# Exercise directions
Write out the material again word for word, dropping any images it holds.

# Data section
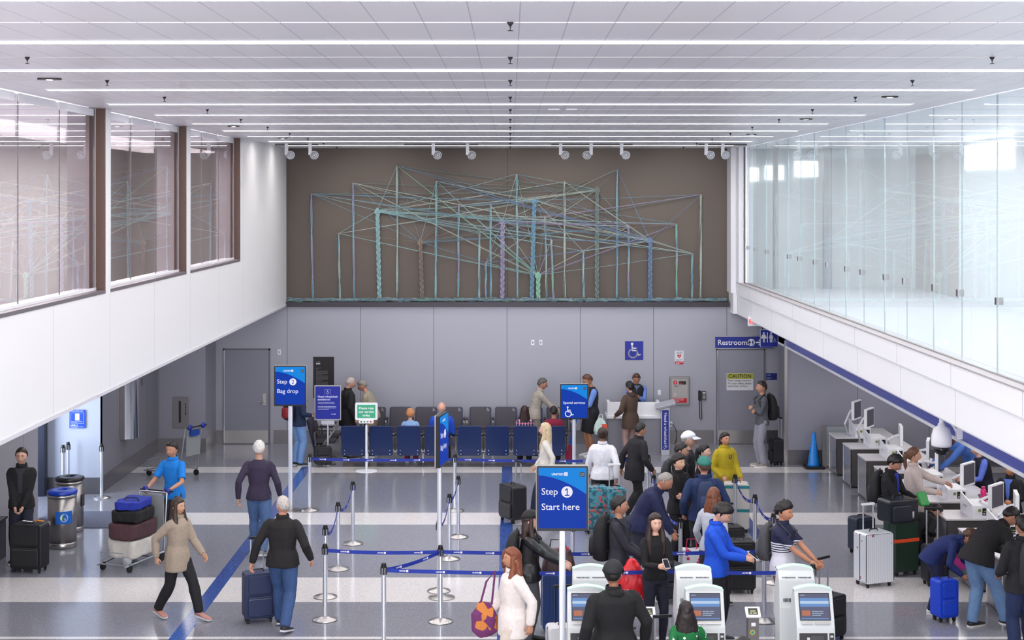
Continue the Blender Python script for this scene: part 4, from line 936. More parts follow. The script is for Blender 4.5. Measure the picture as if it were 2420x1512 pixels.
def hair_mat(c):
    if c in HMC: return HMC[c]
    m, nt, b = new_mat('hair'); g_ = nd(nt, 'ShaderNodeTexCoord'); mp = nd(nt, 'ShaderNodeMapping'); mp.inputs['Scale'].default_value = (140, 140, 22); nt.links.new(g_.outputs['Object'], mp.inputs[0])
    n_ = nd(nt, 'ShaderNodeTexNoise'); n_.inputs['Scale'].default_value = 1; n_.inputs['Detail'].default_value = 3; nt.links.new(mp.outputs[0], n_.inputs['Vector'])
    v = lin(c); nt.links.new(cmix(nt, mth(nt, 'MULTIPLY', mth(nt, 'SUBTRACT', n_.outputs['Fac'], .3), 2.2), tuple(x*.55 for x in v[:3])+(1,), tuple(min(1, x*1.5) for x in v[:3])+(1,)), b.inputs['Base Color'])
    b.inputs['Roughness'].default_value = .5; HMC[c] = m
    return m
HANG = dict(hl=(.16, -.03, .50), hr=(-.16, -.03, .50))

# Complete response
Continue the Blender Python script for this scene: part 4, from line 936. More parts follow. The script is for Blender 4.5. Measure the picture as if it were 2420x1512 pixels.
def hair_mat(c):
    if c in HMC: return HMC[c]
    m, nt, b = new_mat('hair'); g_ = nd(nt, 'ShaderNodeTexCoord'); mp = nd(nt, 'ShaderNodeMapping'); mp.inputs['Scale'].default_value = (140, 140, 22); nt.links.new(g_.outputs['Object'], mp.inputs[0])
    n_ = nd(nt, 'ShaderNodeTexNoise'); n_.inputs['Scale'].default_value = 1; n_.inputs['Detail'].default_value = 3; nt.links.new(mp.outputs[0], n_.inputs['Vector'])
    v = lin(c); nt.links.new(cmix(nt, mth(nt, 'MULTIPLY', mth(nt, 'SUBTRACT', n_.outputs['Fac'], .3), 2.2), tuple(x*.55 for x in v[:3])+(1,), tuple(min(1, x*1.5) for x in v[:3])+(1,)), b.inputs['Base Color'])
    b.inputs['Roughness'].default_value = .5; HMC[c] = m
    return m
HANG = dict(hl=(.16, -.03, .50), hr=(-.16, -.03, .50))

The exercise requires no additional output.